Rows —
— START —

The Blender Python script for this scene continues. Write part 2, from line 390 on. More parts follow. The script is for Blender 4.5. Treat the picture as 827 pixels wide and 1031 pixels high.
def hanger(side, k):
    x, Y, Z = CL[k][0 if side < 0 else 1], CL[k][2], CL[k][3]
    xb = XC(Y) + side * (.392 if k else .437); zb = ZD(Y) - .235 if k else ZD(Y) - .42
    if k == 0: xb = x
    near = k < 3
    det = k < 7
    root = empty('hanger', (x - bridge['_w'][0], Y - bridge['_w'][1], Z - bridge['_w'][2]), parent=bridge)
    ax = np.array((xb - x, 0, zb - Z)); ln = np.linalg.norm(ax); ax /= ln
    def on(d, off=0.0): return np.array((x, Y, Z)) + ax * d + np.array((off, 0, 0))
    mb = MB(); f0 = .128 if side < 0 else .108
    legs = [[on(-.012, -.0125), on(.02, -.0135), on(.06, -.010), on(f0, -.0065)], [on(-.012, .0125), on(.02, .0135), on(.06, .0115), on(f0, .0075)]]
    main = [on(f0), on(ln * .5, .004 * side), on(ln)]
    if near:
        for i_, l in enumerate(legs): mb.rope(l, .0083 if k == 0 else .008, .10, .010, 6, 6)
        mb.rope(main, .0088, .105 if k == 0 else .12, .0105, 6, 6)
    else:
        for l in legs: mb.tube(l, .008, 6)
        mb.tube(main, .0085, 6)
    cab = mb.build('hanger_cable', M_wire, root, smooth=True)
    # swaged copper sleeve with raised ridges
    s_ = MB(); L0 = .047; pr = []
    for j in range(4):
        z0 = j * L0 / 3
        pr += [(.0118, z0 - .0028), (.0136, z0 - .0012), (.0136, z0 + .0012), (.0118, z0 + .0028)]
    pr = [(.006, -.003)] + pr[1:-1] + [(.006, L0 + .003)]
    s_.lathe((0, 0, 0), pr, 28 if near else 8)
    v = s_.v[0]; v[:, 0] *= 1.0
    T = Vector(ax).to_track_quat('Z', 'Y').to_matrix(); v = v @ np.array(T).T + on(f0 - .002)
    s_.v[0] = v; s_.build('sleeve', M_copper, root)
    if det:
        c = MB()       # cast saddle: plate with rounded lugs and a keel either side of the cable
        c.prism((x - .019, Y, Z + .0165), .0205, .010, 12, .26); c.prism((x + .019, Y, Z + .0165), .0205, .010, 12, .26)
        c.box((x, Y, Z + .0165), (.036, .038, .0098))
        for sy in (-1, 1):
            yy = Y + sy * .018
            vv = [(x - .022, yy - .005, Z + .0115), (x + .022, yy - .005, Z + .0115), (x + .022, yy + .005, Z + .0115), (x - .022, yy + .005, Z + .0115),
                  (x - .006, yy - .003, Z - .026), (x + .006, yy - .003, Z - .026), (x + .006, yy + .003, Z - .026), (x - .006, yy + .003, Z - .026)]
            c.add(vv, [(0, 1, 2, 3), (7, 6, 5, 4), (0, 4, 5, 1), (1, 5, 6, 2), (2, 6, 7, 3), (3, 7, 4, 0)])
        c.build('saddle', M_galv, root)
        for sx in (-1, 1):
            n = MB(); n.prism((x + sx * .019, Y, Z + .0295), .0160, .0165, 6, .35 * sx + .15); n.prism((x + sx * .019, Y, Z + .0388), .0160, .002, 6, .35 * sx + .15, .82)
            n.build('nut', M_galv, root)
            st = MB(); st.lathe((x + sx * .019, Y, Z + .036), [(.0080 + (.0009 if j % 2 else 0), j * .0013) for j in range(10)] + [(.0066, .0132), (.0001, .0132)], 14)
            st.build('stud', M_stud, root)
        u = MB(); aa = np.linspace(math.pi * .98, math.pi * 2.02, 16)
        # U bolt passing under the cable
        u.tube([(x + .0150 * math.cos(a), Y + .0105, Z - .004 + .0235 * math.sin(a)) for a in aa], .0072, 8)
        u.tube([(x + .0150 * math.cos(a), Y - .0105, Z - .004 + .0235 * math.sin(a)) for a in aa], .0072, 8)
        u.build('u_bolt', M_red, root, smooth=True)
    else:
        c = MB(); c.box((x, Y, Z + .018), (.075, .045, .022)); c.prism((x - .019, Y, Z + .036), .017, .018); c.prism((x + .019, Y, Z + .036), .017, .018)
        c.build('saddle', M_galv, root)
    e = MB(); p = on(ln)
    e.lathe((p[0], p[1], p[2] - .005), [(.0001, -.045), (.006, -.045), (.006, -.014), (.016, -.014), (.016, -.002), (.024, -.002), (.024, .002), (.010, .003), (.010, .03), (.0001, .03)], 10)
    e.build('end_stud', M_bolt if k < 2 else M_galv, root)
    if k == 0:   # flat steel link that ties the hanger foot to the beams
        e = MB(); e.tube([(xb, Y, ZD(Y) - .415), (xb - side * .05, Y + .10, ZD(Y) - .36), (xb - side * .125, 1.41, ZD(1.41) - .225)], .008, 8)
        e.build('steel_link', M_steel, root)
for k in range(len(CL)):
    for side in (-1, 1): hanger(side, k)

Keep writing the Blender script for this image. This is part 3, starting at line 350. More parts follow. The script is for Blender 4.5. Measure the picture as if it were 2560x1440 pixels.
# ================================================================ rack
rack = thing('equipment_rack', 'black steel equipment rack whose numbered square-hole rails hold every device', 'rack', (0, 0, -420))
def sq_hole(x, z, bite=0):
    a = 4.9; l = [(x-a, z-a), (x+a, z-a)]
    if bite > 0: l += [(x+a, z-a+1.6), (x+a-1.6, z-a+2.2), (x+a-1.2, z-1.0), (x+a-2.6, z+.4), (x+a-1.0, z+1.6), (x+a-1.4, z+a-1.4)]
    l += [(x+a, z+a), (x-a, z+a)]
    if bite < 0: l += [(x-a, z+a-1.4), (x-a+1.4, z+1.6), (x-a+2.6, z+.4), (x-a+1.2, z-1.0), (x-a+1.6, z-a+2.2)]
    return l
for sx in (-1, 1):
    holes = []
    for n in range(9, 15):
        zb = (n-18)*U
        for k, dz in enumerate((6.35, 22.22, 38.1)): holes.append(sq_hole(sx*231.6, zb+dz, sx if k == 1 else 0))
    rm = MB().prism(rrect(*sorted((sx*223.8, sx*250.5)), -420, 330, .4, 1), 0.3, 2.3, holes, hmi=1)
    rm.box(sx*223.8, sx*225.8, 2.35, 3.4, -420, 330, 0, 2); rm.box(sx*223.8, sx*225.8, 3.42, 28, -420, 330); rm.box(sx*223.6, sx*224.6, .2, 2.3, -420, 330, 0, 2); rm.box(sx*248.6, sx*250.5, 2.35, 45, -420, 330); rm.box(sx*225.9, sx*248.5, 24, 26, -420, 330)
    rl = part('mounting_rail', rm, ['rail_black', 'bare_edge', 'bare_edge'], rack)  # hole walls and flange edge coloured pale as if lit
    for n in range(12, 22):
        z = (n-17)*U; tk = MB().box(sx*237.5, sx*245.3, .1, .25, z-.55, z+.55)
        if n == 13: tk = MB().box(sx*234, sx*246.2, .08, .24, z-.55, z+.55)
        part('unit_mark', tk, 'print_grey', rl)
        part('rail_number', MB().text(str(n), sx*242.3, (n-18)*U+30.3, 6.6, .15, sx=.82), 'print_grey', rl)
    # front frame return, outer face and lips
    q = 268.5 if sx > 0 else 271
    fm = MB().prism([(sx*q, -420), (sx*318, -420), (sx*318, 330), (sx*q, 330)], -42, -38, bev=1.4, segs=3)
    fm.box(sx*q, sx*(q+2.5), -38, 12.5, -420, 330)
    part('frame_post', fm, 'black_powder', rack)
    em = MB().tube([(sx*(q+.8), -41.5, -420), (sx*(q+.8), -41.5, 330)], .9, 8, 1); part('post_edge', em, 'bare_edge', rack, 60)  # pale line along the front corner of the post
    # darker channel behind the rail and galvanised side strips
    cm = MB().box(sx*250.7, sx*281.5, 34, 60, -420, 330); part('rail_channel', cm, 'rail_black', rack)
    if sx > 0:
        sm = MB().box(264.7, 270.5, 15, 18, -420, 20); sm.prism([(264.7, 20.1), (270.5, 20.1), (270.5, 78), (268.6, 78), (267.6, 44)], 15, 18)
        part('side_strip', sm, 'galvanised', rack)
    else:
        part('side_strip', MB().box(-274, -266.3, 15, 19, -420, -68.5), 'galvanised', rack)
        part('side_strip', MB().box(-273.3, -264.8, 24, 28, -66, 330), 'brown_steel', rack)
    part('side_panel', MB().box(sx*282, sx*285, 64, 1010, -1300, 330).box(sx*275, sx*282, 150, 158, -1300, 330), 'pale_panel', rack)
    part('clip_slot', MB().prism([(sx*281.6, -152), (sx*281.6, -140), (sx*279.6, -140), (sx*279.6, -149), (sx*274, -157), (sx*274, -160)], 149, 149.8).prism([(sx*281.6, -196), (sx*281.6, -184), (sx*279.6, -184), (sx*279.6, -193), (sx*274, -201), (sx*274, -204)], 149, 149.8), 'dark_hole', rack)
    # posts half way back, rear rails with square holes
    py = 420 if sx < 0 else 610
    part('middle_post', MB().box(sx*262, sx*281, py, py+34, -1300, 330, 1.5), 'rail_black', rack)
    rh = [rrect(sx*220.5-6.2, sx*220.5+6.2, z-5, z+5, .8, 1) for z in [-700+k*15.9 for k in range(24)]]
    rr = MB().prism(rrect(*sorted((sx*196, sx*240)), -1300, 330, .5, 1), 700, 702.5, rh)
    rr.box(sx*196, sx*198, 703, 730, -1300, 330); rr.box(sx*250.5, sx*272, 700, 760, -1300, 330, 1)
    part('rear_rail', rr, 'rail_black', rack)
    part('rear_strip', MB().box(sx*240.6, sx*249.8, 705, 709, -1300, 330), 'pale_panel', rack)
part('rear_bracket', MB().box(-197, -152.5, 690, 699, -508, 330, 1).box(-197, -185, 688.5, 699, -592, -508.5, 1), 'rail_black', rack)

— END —

Stated problem — Report all lines of the material that contain the word "More".

Final answer —
The Blender Python script for this scene continues. Write part 2, from line 390 on. More parts follow. The script is for Blender 4.5. Treat the picture as 827 pixels wide and 1031 pixels high.
Keep writing the Blender script for this image. This is part 3, starting at line 350. More parts follow. The script is for Blender 4.5. Measure the picture as if it were 2560x1440 pixels.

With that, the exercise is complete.